Quick Thoughts on the Cooptation of Peer Review by Think Tanks and Other Quasi-Academic Institutions

There are numerous, perennial debates over peer review within academia, most of which are above my pay grade. Academic peer review, as currently managed and exercised, has a number of serious problems – vicious and destructive reviewers, cumbersome and debilitating processes of submission and re-submission to meet the demands of a shifting cast of editors and reviewers at a single journal, journals that function as essentially closed shops, escalating demands on authors, and so forth.

But I have been thinking about another problem, in some ways external to academia, and that is the cooptation of peer review by other institutions. The core problem, as I see it, is the use of peer review to attach legitimacy to commissioned works that stand no chance of being rejected during the peer review process. In other words, if an institution commissions a paper (and promises payment for it), and then turns it over to internal or external reviewers, but essentially commits to publish the paper no matter what the reviewers say, then we have something less than peer review.

Of course, the reviewers’ comments, criticisms, and suggestions might drastically improve the paper, but if there is no chance of rejection, then it is just “peer input.” I have gone through this process myself with a few papers, and on my CV I do not list them as “peer-reviewed,” even though the commissioning institutions describe them as such. I have also been a reviewer in several such processes.

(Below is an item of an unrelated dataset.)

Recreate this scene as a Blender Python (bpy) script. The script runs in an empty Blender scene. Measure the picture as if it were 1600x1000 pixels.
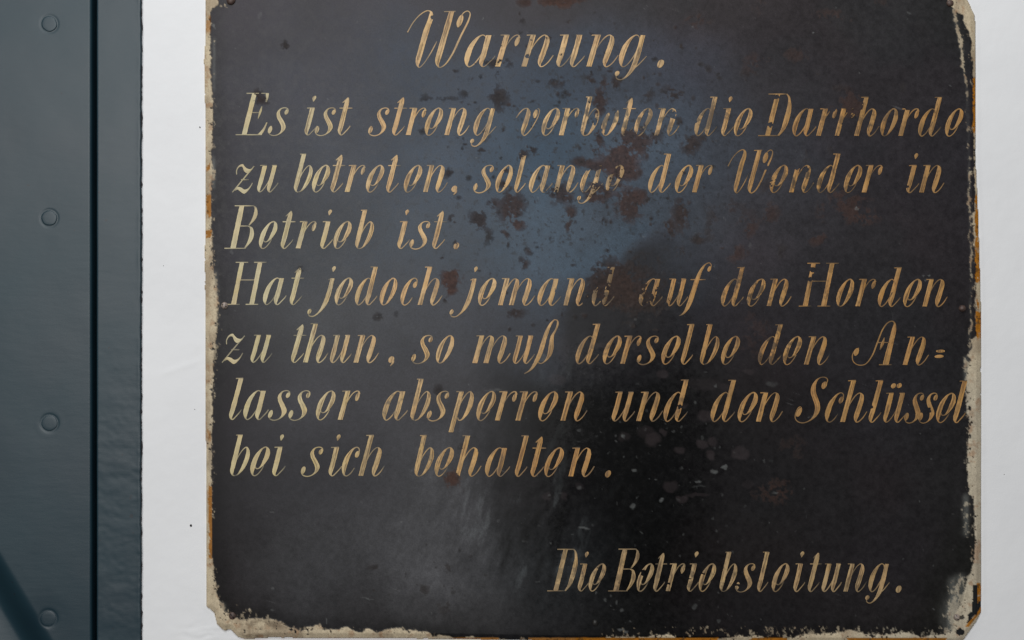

Admittedly, this can happen within academia too. Special journal issues can function this way, with no real chance of rejection for the papers included in the issue. I would also say that such papers are not fully peer-reviewed and I try to capture this distinction on my CV as well, although perhaps after writing this post I should re-categorize a few things. An even bigger question concerns books – I have to admit that in my experience publishing around ten articles and two books, I’ve found the review process much more “blind” with the articles than with the books, and I’ve found the chances of rejection to be much higher with articles. I do hear stories of book manuscripts being rejected by publishers because of negative readers’ reports, but I think a lot more of the rejection in the book publishing happens at the acquisition editor’s desk than in the review process.

There is something that bothers me much more, though, about non-academic institutions that co-opt peer review without any real risk of rejection for authors. The cooptation can give the illusion that a publication has been seriously vetted when in fact it hasn’t ever gotten an up-or-down vote from peers – rather, it is a commissioned work that reflects the priorities of those who commissioned it and their assessment of the author’s credentials, credibility, etc. The risk is that agenda-driven research that would not make it through a truly blind, unconstrained peer review will end up getting perceived by the wider public as somehow scientific, vetted, credible, etc.

More broadly, I’ve been thinking a bit about the two-way process whereby (a) academic institutions open their doors to non-academics as senior administrators, faculty members, and fellows, and (b) non-academic institutions adopt the language of academia to burnish their own images as objective, scientific, rigorous, etc. There are some real dangers here for academia, I think, in surrendering whatever independence remains to universities and in having the distinctions between scholarship and other forms of analysis get erased. No immediate solutions spring to my mind for how to address these dangers, other than to say that consumers (academic and non-academic) of “peer-reviewed” research need to be critical and open-eyed about that label really means. It would also be good, of course, for think tanks and other institutions to clarify what “peer-reviewed” really means to them.